** TASK DESCRIPTION **
Repeat every line, exactly, from the very first through the one where "P.line([(1030, 1150), (1032, 1430)], 24, (120, 122, 150))" appears. Add nothing else.

** DATA **
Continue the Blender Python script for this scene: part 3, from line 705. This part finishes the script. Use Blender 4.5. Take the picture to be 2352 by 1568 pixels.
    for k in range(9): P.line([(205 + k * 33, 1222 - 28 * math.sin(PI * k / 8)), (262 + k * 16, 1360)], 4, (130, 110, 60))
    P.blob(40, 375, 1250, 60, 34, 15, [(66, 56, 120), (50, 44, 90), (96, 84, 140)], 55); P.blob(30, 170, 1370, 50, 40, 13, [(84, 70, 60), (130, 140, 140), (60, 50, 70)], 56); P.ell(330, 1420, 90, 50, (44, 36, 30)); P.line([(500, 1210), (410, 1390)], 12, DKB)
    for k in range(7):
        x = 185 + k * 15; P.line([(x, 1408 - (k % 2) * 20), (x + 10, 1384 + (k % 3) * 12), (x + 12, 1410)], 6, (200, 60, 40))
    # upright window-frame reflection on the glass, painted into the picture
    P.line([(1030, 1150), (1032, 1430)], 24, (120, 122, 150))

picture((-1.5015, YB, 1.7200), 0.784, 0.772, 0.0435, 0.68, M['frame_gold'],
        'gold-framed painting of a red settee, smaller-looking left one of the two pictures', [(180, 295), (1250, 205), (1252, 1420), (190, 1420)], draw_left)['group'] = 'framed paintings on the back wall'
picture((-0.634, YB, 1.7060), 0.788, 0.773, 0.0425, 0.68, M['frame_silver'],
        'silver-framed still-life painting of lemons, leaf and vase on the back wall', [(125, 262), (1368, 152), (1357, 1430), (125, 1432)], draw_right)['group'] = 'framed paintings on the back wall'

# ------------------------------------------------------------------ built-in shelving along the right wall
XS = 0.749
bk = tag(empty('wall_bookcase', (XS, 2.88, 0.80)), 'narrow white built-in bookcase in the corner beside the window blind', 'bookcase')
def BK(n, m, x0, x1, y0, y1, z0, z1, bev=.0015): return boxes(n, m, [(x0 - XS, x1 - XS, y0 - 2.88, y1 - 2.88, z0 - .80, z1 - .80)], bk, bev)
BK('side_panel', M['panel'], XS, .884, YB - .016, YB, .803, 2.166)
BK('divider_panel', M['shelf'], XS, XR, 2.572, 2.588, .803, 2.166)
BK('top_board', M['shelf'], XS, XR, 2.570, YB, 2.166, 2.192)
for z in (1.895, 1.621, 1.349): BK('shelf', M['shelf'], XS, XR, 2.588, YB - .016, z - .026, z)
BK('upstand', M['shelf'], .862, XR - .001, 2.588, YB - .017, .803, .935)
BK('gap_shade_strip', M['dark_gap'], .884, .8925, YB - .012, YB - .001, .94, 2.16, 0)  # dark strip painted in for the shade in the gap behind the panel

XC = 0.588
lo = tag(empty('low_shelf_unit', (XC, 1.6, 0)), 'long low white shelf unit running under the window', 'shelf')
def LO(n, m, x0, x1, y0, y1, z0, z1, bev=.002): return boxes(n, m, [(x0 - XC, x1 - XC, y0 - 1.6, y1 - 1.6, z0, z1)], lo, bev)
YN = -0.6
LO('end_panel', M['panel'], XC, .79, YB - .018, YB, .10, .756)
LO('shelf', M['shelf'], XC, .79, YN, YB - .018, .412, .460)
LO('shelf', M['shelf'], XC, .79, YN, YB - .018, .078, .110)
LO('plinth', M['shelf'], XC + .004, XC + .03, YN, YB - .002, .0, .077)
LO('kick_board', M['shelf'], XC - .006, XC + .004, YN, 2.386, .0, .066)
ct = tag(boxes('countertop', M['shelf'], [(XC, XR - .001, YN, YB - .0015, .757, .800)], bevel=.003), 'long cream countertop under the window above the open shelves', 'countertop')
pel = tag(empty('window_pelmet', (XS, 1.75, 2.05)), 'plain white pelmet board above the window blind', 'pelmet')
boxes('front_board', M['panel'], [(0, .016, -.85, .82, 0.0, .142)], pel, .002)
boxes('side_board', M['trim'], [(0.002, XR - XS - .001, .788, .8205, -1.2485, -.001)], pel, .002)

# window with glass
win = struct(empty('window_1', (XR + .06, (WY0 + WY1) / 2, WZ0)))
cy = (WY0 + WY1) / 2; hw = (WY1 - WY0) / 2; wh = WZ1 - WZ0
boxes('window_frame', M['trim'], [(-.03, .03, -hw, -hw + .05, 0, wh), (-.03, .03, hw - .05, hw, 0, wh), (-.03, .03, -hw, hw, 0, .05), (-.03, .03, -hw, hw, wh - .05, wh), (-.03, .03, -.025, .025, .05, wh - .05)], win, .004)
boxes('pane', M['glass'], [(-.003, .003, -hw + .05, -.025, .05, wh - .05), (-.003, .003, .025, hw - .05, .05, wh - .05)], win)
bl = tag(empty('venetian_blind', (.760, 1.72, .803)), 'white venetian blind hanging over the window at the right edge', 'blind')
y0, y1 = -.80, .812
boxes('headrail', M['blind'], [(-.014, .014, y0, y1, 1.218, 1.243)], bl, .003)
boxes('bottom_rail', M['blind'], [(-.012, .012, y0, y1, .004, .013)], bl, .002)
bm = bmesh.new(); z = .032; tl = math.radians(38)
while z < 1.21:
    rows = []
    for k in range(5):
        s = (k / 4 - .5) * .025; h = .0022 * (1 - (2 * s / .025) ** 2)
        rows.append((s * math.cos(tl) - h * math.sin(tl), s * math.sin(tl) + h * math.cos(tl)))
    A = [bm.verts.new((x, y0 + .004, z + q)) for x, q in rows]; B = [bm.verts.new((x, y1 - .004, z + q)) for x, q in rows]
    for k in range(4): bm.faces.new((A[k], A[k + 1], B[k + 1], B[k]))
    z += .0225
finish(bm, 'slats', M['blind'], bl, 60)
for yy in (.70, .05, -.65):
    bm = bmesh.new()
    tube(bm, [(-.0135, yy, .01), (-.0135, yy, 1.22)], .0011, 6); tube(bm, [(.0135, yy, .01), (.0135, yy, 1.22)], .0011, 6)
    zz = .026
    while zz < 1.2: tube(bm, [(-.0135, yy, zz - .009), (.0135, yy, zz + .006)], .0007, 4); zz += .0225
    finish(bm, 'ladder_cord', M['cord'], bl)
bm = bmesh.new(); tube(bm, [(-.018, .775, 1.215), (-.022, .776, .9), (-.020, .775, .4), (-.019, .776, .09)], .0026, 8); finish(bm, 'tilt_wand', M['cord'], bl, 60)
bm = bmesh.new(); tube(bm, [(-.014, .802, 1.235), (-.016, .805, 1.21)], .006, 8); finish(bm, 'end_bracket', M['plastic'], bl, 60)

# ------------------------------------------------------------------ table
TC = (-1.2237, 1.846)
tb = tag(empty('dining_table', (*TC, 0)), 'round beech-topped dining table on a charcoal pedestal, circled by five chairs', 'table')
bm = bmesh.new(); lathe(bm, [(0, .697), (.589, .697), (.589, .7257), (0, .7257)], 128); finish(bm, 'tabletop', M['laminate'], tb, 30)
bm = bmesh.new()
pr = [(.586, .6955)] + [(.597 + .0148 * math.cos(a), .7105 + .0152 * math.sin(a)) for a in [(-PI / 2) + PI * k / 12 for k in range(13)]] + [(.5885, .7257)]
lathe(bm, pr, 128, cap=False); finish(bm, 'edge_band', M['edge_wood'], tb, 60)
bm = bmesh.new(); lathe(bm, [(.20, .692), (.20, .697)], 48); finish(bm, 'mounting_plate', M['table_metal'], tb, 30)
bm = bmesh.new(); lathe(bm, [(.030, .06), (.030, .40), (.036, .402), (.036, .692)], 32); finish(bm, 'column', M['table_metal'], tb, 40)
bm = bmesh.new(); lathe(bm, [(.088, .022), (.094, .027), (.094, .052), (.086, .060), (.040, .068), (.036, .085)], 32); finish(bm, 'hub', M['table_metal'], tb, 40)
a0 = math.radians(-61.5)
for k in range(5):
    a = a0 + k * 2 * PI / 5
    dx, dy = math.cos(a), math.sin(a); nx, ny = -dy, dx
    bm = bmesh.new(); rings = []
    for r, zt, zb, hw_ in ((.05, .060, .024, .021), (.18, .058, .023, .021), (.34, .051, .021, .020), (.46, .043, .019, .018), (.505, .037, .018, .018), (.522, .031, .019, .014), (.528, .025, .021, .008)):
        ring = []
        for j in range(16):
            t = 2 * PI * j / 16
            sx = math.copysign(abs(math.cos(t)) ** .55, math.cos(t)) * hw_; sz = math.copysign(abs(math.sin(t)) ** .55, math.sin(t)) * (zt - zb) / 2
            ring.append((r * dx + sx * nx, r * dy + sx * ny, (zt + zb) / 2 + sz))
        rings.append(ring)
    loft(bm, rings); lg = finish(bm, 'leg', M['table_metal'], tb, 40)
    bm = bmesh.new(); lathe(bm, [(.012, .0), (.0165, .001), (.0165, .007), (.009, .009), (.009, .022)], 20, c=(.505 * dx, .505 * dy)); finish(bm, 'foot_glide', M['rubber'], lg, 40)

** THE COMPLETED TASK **
Continue the Blender Python script for this scene: part 3, from line 705. This part finishes the script. Use Blender 4.5. Take the picture to be 2352 by 1568 pixels.
    for k in range(9): P.line([(205 + k * 33, 1222 - 28 * math.sin(PI * k / 8)), (262 + k * 16, 1360)], 4, (130, 110, 60))
    P.blob(40, 375, 1250, 60, 34, 15, [(66, 56, 120), (50, 44, 90), (96, 84, 140)], 55); P.blob(30, 170, 1370, 50, 40, 13, [(84, 70, 60), (130, 140, 140), (60, 50, 70)], 56); P.ell(330, 1420, 90, 50, (44, 36, 30)); P.line([(500, 1210), (410, 1390)], 12, DKB)
    for k in range(7):
        x = 185 + k * 15; P.line([(x, 1408 - (k % 2) * 20), (x + 10, 1384 + (k % 3) * 12), (x + 12, 1410)], 6, (200, 60, 40))
    # upright window-frame reflection on the glass, painted into the picture
    P.line([(1030, 1150), (1032, 1430)], 24, (120, 122, 150))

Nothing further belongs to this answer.